These posts are the opinions of the writers and do not necessarily reflect the views of A+ Colorado.


August Newsletter: Keeping you informed about A+ Denver

Welcome back from summer break. School’s back in session, TCAPs are coming out tomorrow morning, a high profile school board race is gaining speed, common core is here, and taxpayers are considering whether to overhaul school finance.  Here’s what’s been going on at A+:

Board Watching

Depending on who you ask, DPS school board meetings are either fairly entertaining (in the same way that Jerry Springer might be entertaining) or complete snoozers. That said, the school boards in this country are responsible for spending roughly as much as the Department of Defense.

But as Roza points out in the article here, unlike DOD, decision making is decentralized, which means that the buck falls a lot closer to voters. This fall, we’ll do two things to increase voters’ ability to monitor the DPS school board. First, we will have a volunteer committee attending the board meetings and rating the board on its governance processes. Second, we will be publishing every vote dating back to 2009. Look fora url in your inbox soon.

Candidate Debates

This year instead of a traditional panel format, EdNews and A+ are co-hosting four district-specific debates. Eli Stokols, political reporter at Fox31 will moderate the events, which will be taped and broadcast live from a TV studio on:

  • Tuesday, Sept. 10 – District 4
  • Wednesday, Sept. 18 – District 3
  • Thursday, Sept. 26 – At-Large
  • Wednesday, Oct. 2 – District 2

Candidate Questionnaires

All of the DPS board candidates have completed a survey that reveals where they stand on many controversial school reform issues. We are compiling the results and will issue them within the next two weeks.

A+ Members

A+ Denver members, please mark your calendars for September 4th from 8-10 AM (Location to be finalized this week). We’ll meet with Superintendent Tom Boasberg and DPS school board president, Mary Seawell, and will review our 2013-14 agenda.

Early Childhood Education

In case you missed it, Denver Preschool program (DPP) released the first comprehensive evaluation of the city’s early childhood program. If you’ll recall, in 2006 voters approved the creation of DPP to increase access to quality preschool options for families. The results, as you may have seen here or read abouthere or here showed that 3rd grade students that participated in DPP had an average of 6% higher TCAPscores than similarly matched students that did not participate in DPP. In other words, DPP seems to be giving kids the leg up they need to start Kindergarten prepared.

Now that we know that the preschool programs that are part of DPP are doing well as a group, it’s time to take a closer look at which ones are having the largest impact on student learning in early elementary grades.

TCAP on Tap

TCAP scores come out tomorrow morning. There will be a dozen spreadsheets and thousands of rows of numbers… but some of the things we will be looking for are:

  1. Growth scores by school;
  2. How low-income kids are doing in literacy in early grades;
  3. How turnarounds (in Far Northeast and elsewhere) are performing now that the schools have had an influx of resources; and
  4. How the schools that have specialized programs like tutoring in place are doing.

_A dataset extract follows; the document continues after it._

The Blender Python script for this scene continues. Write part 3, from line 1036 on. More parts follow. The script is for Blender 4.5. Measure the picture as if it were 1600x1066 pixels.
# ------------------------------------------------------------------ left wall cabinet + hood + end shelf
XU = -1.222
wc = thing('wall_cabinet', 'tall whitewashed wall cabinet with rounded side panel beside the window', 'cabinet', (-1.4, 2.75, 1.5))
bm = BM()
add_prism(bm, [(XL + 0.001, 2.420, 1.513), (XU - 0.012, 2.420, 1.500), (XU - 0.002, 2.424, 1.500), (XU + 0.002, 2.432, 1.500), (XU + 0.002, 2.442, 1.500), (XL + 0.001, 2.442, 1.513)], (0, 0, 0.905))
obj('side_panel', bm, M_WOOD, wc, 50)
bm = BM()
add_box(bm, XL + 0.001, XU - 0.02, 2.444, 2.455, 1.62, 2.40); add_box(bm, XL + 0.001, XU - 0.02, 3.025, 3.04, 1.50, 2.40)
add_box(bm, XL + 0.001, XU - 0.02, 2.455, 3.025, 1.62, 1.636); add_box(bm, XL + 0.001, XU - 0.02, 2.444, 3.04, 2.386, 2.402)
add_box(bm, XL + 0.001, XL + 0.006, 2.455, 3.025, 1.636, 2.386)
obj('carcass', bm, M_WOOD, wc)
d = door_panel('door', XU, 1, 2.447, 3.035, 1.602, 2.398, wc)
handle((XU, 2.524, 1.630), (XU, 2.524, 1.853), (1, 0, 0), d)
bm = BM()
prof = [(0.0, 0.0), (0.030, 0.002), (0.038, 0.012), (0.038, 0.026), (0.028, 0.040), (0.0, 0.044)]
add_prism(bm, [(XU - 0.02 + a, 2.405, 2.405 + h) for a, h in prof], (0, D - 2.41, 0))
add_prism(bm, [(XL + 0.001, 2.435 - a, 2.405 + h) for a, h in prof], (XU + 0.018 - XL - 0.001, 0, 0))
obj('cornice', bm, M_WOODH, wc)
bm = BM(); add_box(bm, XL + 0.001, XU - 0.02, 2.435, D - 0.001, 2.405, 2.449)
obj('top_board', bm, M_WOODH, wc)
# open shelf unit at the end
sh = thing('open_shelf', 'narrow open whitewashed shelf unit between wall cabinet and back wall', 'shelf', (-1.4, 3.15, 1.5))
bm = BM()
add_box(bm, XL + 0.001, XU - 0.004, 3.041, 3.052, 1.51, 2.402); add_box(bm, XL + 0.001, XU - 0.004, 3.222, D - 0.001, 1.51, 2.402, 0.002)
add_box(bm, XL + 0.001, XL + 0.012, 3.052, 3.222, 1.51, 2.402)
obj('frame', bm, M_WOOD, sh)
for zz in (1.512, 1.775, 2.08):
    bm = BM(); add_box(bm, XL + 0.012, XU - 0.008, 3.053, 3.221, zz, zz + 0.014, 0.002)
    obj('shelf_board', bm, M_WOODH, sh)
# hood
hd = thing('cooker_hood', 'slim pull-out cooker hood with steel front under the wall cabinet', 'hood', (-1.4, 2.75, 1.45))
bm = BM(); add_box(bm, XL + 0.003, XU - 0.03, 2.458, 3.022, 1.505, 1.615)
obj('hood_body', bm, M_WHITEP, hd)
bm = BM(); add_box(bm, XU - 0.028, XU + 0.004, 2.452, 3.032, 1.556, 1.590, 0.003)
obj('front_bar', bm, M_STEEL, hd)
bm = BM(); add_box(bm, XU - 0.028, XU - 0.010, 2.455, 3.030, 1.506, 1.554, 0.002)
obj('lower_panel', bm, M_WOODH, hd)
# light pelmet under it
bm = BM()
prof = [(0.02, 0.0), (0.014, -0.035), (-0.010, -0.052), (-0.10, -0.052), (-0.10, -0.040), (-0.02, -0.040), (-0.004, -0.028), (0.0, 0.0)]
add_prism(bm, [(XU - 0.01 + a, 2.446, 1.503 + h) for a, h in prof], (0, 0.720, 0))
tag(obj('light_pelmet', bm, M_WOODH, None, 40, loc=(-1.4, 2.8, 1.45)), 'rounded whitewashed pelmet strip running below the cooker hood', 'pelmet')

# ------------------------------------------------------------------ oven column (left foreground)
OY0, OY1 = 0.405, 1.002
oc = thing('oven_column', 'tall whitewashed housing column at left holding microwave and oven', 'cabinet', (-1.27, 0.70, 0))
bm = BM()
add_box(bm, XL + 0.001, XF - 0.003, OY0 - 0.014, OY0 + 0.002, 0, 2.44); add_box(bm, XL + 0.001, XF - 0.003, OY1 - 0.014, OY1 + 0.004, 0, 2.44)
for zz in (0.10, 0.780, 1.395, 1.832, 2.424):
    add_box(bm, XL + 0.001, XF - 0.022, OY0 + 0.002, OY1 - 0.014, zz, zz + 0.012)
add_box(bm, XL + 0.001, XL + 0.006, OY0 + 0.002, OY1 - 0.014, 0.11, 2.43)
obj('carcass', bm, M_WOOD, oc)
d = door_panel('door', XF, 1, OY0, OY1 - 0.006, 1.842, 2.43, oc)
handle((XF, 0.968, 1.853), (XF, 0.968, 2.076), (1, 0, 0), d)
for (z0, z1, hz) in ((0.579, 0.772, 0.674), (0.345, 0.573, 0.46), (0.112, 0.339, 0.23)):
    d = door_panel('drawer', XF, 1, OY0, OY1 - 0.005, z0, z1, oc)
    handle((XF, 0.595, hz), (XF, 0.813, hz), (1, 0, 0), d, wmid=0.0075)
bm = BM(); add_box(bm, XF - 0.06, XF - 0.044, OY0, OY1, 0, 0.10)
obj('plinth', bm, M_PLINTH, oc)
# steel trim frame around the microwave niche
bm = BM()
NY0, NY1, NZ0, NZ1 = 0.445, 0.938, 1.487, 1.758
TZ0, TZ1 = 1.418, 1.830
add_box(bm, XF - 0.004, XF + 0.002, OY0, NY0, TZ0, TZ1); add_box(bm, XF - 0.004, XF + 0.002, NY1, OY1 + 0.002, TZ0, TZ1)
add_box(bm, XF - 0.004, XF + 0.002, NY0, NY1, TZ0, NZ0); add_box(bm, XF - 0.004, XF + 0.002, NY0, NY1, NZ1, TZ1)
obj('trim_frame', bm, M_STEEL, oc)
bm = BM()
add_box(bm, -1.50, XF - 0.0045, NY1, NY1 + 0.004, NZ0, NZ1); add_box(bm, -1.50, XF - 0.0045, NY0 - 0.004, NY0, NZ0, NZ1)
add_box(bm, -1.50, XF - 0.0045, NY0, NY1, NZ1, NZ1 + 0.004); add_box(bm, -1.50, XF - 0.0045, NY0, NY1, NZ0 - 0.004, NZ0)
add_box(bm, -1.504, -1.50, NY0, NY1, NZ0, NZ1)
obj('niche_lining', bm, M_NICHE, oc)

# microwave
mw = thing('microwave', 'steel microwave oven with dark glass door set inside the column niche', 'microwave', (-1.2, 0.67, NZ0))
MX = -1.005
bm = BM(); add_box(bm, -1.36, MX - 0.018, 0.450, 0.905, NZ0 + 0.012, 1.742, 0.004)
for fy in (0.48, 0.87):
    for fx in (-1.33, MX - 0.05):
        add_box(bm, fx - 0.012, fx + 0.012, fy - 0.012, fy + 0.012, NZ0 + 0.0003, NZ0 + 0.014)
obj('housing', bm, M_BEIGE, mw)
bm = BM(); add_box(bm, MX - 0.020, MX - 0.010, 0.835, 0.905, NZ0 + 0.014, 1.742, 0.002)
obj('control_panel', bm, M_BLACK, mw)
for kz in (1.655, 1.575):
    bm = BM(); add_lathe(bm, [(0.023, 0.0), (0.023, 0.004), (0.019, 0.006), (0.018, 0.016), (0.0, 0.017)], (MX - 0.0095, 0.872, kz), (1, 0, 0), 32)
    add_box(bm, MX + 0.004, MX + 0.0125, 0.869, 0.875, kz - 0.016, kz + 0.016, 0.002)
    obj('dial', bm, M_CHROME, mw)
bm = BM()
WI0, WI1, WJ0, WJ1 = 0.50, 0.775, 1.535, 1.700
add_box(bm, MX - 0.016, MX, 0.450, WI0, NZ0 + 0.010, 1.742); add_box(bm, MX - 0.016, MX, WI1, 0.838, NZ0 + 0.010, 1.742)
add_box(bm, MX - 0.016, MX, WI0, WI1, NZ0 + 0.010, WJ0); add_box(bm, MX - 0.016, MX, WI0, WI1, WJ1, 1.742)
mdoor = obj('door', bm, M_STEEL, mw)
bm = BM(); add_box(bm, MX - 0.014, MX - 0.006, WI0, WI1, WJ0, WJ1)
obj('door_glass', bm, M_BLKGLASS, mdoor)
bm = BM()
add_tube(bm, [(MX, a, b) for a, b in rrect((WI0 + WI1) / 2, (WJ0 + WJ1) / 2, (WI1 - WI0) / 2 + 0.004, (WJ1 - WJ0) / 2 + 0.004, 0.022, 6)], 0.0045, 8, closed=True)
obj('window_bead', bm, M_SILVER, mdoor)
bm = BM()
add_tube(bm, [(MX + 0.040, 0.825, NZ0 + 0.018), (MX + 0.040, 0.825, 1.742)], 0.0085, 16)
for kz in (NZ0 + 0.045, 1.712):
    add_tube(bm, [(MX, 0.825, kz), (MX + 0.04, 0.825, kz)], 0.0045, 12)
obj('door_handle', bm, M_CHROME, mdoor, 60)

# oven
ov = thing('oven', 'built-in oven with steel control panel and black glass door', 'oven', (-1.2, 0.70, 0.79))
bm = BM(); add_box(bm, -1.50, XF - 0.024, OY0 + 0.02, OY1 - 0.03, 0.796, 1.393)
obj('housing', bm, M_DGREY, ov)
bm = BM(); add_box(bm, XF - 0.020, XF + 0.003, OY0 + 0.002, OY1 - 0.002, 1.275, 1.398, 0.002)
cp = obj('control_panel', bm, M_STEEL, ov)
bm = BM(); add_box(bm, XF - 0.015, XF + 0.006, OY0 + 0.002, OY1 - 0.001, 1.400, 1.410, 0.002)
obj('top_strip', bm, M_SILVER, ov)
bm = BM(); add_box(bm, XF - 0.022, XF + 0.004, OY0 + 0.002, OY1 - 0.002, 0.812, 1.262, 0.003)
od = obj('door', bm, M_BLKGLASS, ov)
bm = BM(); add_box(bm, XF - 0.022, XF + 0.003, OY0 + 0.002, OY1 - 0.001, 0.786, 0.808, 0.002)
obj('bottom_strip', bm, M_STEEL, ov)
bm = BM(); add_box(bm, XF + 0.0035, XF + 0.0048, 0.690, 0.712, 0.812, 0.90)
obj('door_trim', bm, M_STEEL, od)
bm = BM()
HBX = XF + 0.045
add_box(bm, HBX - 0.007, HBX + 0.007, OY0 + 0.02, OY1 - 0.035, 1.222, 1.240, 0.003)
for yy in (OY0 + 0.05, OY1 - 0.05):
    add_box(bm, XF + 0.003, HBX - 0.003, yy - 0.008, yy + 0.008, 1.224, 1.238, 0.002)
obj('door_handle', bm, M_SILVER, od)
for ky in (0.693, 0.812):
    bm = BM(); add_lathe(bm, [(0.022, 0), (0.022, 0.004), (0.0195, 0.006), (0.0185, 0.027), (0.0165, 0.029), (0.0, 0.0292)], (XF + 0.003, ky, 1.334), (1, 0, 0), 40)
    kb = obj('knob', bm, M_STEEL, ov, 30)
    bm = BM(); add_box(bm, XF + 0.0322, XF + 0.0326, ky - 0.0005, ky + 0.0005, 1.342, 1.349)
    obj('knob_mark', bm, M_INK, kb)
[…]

A+ Denver will publish an analysis of these trends in “Start with the Facts II,” a two-year follow up look at how kids in DPS are doing.

National buzz

Common core:

There has been a great deal of buzz over the last week because NY released round one of testing data after switching to the Common Core. People are interested because NY is seen as a canary in the coal mine. Overall scores took a big dive, and schools (charter and district managed) that were doing little more than drill and kill did especially poorly. We predict that to do well on the assessments, Denver schools will need to emphasize writing skills. The tests will aim to measure whether kids can make coherent arguments – a shift from the rote memorization that other standardized tests have been criticized for.

Funding K-12, Amendment 66

Senate Bill 213 reallocates funding so that state dollars follow students based on their likelihood to need academic and social supports. It evens out some of the disparities between districts, and aims to give charter schools more equitable funding. The overhaul will also create a much more transparent school finance system (the most transparent system in the country) so that anyone can see where dollars are flowing – into which schools, programs, or classrooms. The question will be: can we take this information (the “ROI”) and reshape our system to support the strongest schools, programs and teachers?

We hope our friends and members will support Amendment 66 and will give time and resources to this effort.